Kisah Orang-orang Berhati Terang
Kebahagiaan terbesar bagi orang-orang berhati terang adalah melihat orang yang dibantu senang. Mereka terjun langsung ke lokasi-lokasi penerima bantuan. Mereka menggalang dana dengan menjual aneka barang.
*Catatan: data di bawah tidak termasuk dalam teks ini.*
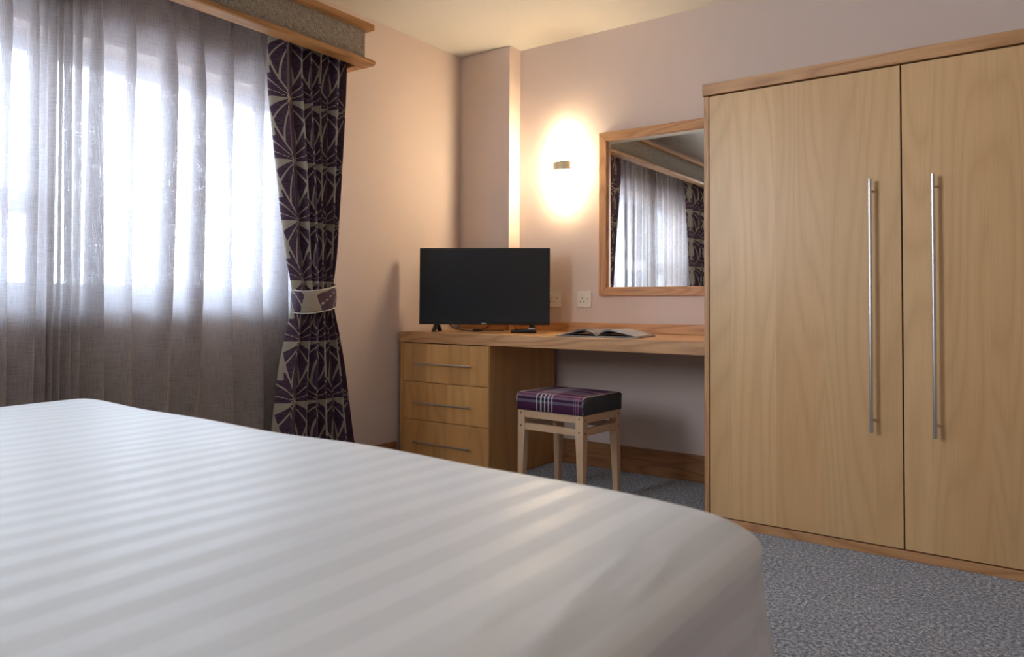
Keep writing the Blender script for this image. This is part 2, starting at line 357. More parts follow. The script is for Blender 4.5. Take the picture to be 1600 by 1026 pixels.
# ------------------------------------------------------------------ drawer unit and desk top
YD, ZD, ZB = 2.992, .7495, .6912
D0 = (-2.61, YB-.001, 0)
du = empty('drawer_unit', 'three-drawer honey veneer pedestal holding up the left end of desk', 'drawers', D0)
def db_(n, *a, **k): return bx(n, *a, off=D0, parent=k.pop('par', du), **k)
YU = 3.002
db_('side_panel', -2.940, -2.916, YU, YC-.002, 0, ZB-.001, M['unit_wood'])
db_('side_panel', -2.330, -2.312, YU+.003, YB-.03, 0, ZB-.001, M['unit_wood'])
db_('carcass', -2.915, -2.331, YU+.022, YC-.01, .02, ZB-.004, M['dark_gap'], bevel=0)
db_('plinth', -2.915, -2.331, YU+.03, YU+.045, 0, .05, M['edge_wood'])
for z0, z1, hz in ((.478, .6865, .579), (.271, .475, .3655), (.055, .268, .1515)):
    d = db_('drawer', -2.913, -2.3155, YU-.001, YU+.018, z0, z1, M['unit_wood'])
    bm = bmesh.new(); y = YU-.028-D0[1]
    add_tube(bm, [(-2.812-D0[0], y, hz), (-2.418-D0[0], y, hz)], .0052, 16)
    for x in (-2.775, -2.455): add_tube(bm, [(x-D0[0], y, hz), (x-D0[0], YU-.0005-D0[1], hz)], .0035, 10)
    o = obj('handle', bm, M['steel'], d, True); o['label'] = 'slim steel bar handle'; o.modifiers.new('e', 'EDGE_SPLIT')
K0 = (-2.05, YB-.001, ZB)
dk = empty('desk_top', 'long honey wood desk top with upstand running from corner to wardrobe', 'desk', K0)
def kb_(n, *a, **k): return bx(n, *a, off=K0, parent=dk, **k)
bm = bmesh.new()
poly = [(-2.942, YD+.018), (-1.1645, YD+.018), (-1.1645, YB-.002), (XC+.001, YB-.002), (XC+.001, YC-.002), (-2.942, YC-.002)]
add_prism(bm, [(a-K0[0], b-K0[1]) for a, b in poly], 'Z', 0, ZD-ZB); obj('worktop', bm, M['desk_wood'], dk)
kb_('front_edge', -2.942, -1.1645, YD, YD+.018, ZB, ZD, M['edge_wood'], bevel=.003)
kb_('upstand', XC+.02, -1.1645, YB-.02, YB-.001, ZD+.0005, .803, M['edge_wood'], bevel=.003)
kb_('upstand', -2.942, XC, YC-.02, YC-.001, ZD+.0005, .803, M['edge_wood'], bevel=.003)
kb_('upstand', XC+.001, XC+.019, YC-.02, YB-.001, ZD+.0005, .803, M['edge_wood_y'], bevel=.003)

# ------------------------------------------------------------------ mirror
MX0, MX1, MZ0, MZ1, fwid = -2.028, -1.27, .954, 1.866, .047
R0 = ((MX0+MX1)/2, YB-.001, MZ0)
mr = empty('mirror', 'ash framed wall mirror hanging above the desk, left of the wardrobe', 'mirror', R0)
def rail(pts, mat):
    bm = bmesh.new(); add_prism(bm, [(a-R0[0], b-R0[2]) for a, b in pts], 'Y', -.024, 0)
    bmesh.ops.bevel(bm, geom=[e for e in bm.edges], offset=.002, segments=1, affect='EDGES')
    return obj('frame_rail', bm, mat, mr)
i0, i1, j0, j1 = MX0+fwid, MX1-fwid, MZ0+fwid, MZ1-fwid
rail([(MX0, MZ0), (MX1, MZ0), (i1, j0), (i0, j0)], M['edge_wood']); rail([(MX0, MZ1), (i0, j1), (i1, j1), (MX1, MZ1)], M['edge_wood'])
rail([(MX0, MZ0), (i0, j0), (i0, j1), (MX0, MZ1)], M['edge_wood_z']); rail([(MX1, MZ0), (MX1, MZ1), (i1, j1), (i1, j0)], M['edge_wood_z'])
bm = bmesh.new(); e = .022
o4 = [(i0, j0), (i1, j0), (i1, j1), (i0, j1)]; n4 = [(i0+e, j0+.001), (i1-e, j0+.001), (i1-e, j1-e), (i0+e, j1-e)]
vo = [bm.verts.new((a-R0[0], -.0095, b-R0[2])) for a, b in o4]; vi = [bm.verts.new((a-R0[0], -.0115, b-R0[2])) for a, b in n4]
vb = [bm.verts.new((a-R0[0], -.006, b-R0[2])) for a, b in o4]
bm.faces.new(vi); bm.faces.new(vb[::-1])
for k in range(4):
    bm.faces.new((vo[k], vo[(k+1) % 4], vi[(k+1) % 4], vi[k])); bm.faces.new((vb[k], vb[(k+1) % 4], vo[(k+1) % 4], vo[k]))
obj('glass', bm, M['mirror'], mr)

# ------------------------------------------------------------------ sockets
def socket(xc, zc, label):
    o0 = (xc, YB-.0005, zc)
    s = empty('wall_socket', label, 'socket', o0, 'white sockets above the desk')
    bm = bmesh.new(); add_box(bm, -.0455, .0455, -.009, 0, -.045, .045, .003, 3); obj('face_plate', bm, M['white_plastic'], s)
    bm = bmesh.new()
    for x, z, w_, h_ in ((-.012, .006, .0045, .0085), (-.023, -.014, .0075, .004), (-.001, -.014, .0075, .004)):
        add_box(bm, x-w_/2, x+w_/2, -.0096, -.0088, z-h_/2, z+h_/2)
    obj('pin_slots', bm, M['slot'], s)['kind'] = 'stuff'
    bm = bmesh.new(); add_prism(bm, [(-.009, -.008), (-.0135, .002), (-.0105, .016), (-.009, .016)], 'X', .018, .030)
    obj('rocker_switch', bm, M['white_plastic'], s)
    bm = bmesh.new(); add_box(bm, .0215, .0265, -.0136, -.0118, .004, .009); obj('indicator', bm, M['slot'], s)
socket(-2.130, .934, 'white switched wall socket between the television and the mirror')
socket(-2.333, .934, 'white wall socket partly hidden behind right edge of the television')

# ------------------------------------------------------------------ wall light
L0 = (-2.255, YB-.0005, 1.70)
wl = empty('wall_light', 'lit opal glass wall light with small metal band between column and mirror', 'lamp', L0)
bm = bmesh.new(); add_box(bm, -.045, .045, -.02, 0, -.05, .05, .003); obj('back_plate', bm, M['brass'], wl)
bm = bmesh.new(); n = 14; wd, dp = .062, .085
arc = [(-wd*math.cos(PI*k/n), -.022-(dp-.022)*math.sin(PI*k/n)) for k in range(n+1)]
inn = [(x*.94, y+.004) for x, y in arc][::-1]
add_prism(bm, arc+inn, 'Z', -.145, .145); sh = obj('shade', bm, M['opal'], wl, False)
bm = bmesh.new()
arc = [(-(wd+.004)*math.cos(PI*k/n), -.022-(dp-.018)*math.sin(PI*k/n)) for k in range(2, n-1)]
inn = [(x*.96, y+.003) for x, y in arc][::-1]
add_prism(bm, arc+inn, 'Z', -.024, .024); obj('metal_band', bm, M['brass'], wl)
bm = bmesh.new(); add_tube(bm, [(0, -.02, 0), (0, -.083, 0)], .006, 10); obj('bracket', bm, M['brass'], wl)

# ------------------------------------------------------------------ television
tv_a = math.radians(30.5)
TV0 = (-2.549, 3.262, ZD)
tv = empty('television', 'black flat screen television on two small splayed feet on the desk', 'television', TV0, rz=tv_a)
w2, zb, zt = .3665, .040, .468
bm = bmesh.new(); add_box(bm, -w2, w2, -.012, .020, zb, zt, .004, 2); obj('bezel', bm, M['black'], tv)
bm = bmesh.new(); add_box(bm, -w2+.009, w2-.009, -.0128, -.0115, zb+.018, zt-.009, .0004, 1); obj('screen', bm, M['screen'], tv)
bm = bmesh.new(); add_box(bm, -.24, .24, .0195, .062, zb+.03, zb+.27, .015, 3); obj('rear_housing', bm, M['black'], tv)
bm = bmesh.new(); add_box(bm, -.013, .013, -.0145, -.0115, zb+.003, zb+.010, .001, 2); obj('badge', bm, M['silver'], tv)
for sx in (-.268, .268):
    bm = bmesh.new()
    for s_ in (-1, 1):
        a = 1 if s_ > 0 else -1
        vs8 = []
        for z, yc, hw in ((.0, .004+a*.075, .009), (.006, .004+a*.068, .009), (zb+.003, .004+a*.010, .011)):
            vs8.append([bm.verts.new((sx+dx+ s_*(.004*(1-z/.043)), yc+dy, z)) for dx, dy in ((-.011, -hw), (.011, -hw), (.011, hw), (-.011, hw))])
        for A, B in zip(vs8, vs8[1:]):
            for k in range(4): bm.faces.new((A[k], A[(k+1) % 4], B[(k+1) % 4], B[k]))
        bm.faces.new(vs8[0]); bm.faces.new(vs8[-1][::-1])
    obj('foot', bm, M['black'], tv)

def bez(pts, n=10):
    """Catmull-Rom through the points"""
    P = [Vector(p) for p in pts]; P = [P[0]*2-P[1]]+P+[P[-1]*2-P[-2]]; out = []
    for i in range(1, len(P)-2):
        for k in range(n):
            u = k/n; out.append(.5*((2*P[i])+(P[i+1]-P[i-1])*u+(2*P[i-1]-5*P[i]+4*P[i+1]-P[i+2])*u*u+(3*P[i]-P[i-1]-3*P[i+1]+P[i+2])*u**3))
    out.append(P[-2]); return out
def tvl(x, y, z): # television frame to world
    return (TV0[0]+x*math.cos(tv_a)-y*math.sin(tv_a), TV0[1]+x*math.sin(tv_a)+y*math.cos(tv_a), z)
cb = empty('power_cable', 'thin black looped cable with moulded plug lying under the television', 'cable', (TV0[0], TV0[1], ZD))
def rel(p): return (p[0]-TV0[0], p[1]-TV0[1], p[2]-ZD)
bm = bmesh.new()
add_tube(bm, bez([rel(tvl(*p)) for p in ((-.20, .035, ZD+.036), (-.16, .045, ZD+.012), (-.09, .04, ZD+.004), (-.05, .03, ZD+.004), (-.01, .02, ZD+.012), (.03, .03, ZD+.036))]), .0026, 8)
add_tube(bm, bez([rel(tvl(*p)) for p in ((-.07, .02, ZD+.0045), (-.04, .005, ZD+.0045), (-.02, .03, ZD+.004), (-.05, .055, ZD+.0045), (-.02, .08, ZD+.0045), (.10, .10, ZD+.0045))]), .0026, 8)
obj('lead', bm, M['black'], cb, True)
bm = bmesh.new(); add_box(bm, -.022, .022, -.008, .008, 0.0008, .015, .003, 2)
o = obj('plug', bm, M['black'], cb); o.location = rel(tvl(-.045, .02, ZD)); o.rotation_euler.z = tv_a+.35
c2 = empty('aerial_cable', 'short black cable dipping behind the remote under television right side', 'cable', (TV0[0], TV0[1], ZD))
bm = bmesh.new(); add_tube(bm, bez([rel(tvl(*p)) for p in ((.165, .035, ZD+.036), (.18, .05, ZD+.012), (.215, .055, ZD+.004), (.25, .06, ZD+.01), (.29, .05, ZD+.034))]), .0024, 8)
obj('lead', bm, M['black'], c2, True)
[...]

Yandi (20) dan Jafar (18) saat memperbaiki motor penyintas gempa Cianjur di Kampung Gintung, Jumat (25/11/2022). Dua pemuda itu menjadi sukarelawan mendadak dengan membuka jasa bengkel.
Tidak salah jika Indonesia disebut sebagai bangsa paling dermawan di dunia. Tengok saja, setiap kali terjadi bencana, orang-orang tergerak membantu meringankan beban penyintas dengan menyumbangkan dana, tenaga, ataupun doa. Inilah secuil kisah orang-orang berhati terang yang mudah tersentuh oleh kesusahan orang-orang di sekitarnya.
Jafar (18) tidak menyangka bisa menjadi sukarelawan yang menangani sepeda motor rusak milik penyintas gempa Cianjur di kawasan sekitar posko pengungsian di Kampung Gintung, Desa Mangunkerta, Cugenang, Cianjur, Jawa Barat.
Awalnya, remaja asal Barukaso, Sukamulya, Cugenang, itu hanya berniat membantu temannya, Yandi (20), warga Cipanas, untuk mendistribusikan sumbangan berupa empat kardus sembako dan selimut kepada penyintas bencana gempa di Desa Gasol, Rabu (23/11/2022). Saat semua paket tersalurkan, mereka berdua bermaksud pulang ke rumah masing-masing. Sialnya, sepeda motor yang digunakan Yandi rusak di Kampung Gintung. Mereka ”terdampar” di kampung itu.
Seorang pengungsi lantas mendekati dua pemuda yang sedang kebingungan itu lalu mengajak mereka masuk ke dalam posko bantuan. Di situ, mereka justru diberi makan dan minum oleh pengungsi.
Keramahan para pengungsi itu membuat Jafar dan Yandi tidak enak hati dan merasa malu. Mereka datang ke kampung itu dengan niat membantu, tetapi yang terjadi justru sebaliknya.
Setelah makan dan minum, Jafar dan Yandi segera mengutak-atik motor yang rusak itu. Kegiatan mereka ternyata mendapat perhatian warga. Mereka pun meminta Jafar dan Yandi untuk membantu memperbaiki beberapa sepeda motor milik warga yang rusak akibat gempa. Jafar dan Yandi dengan senang hati membantu.
Niat pulang mereka urungkan demi membantu warga memperbaiki sepeda motor. Tidak terasa mereka di sana hingga Jumat (25/11). ”Kami keterusan menjadi relawan dadakan perbengkelan,” ujar Jafar, pelajar SMK jurusan perbengkelan.
Jafar senang bisa membantu para penyintas gempa. ”Kami enggak mikir bayaran. Kondisi saya bagaimapun jauh lebih beruntung. Jadi, apa yang bisa kami lakukan untuk membantu, ya, lakukan saja,” ujar Jafar.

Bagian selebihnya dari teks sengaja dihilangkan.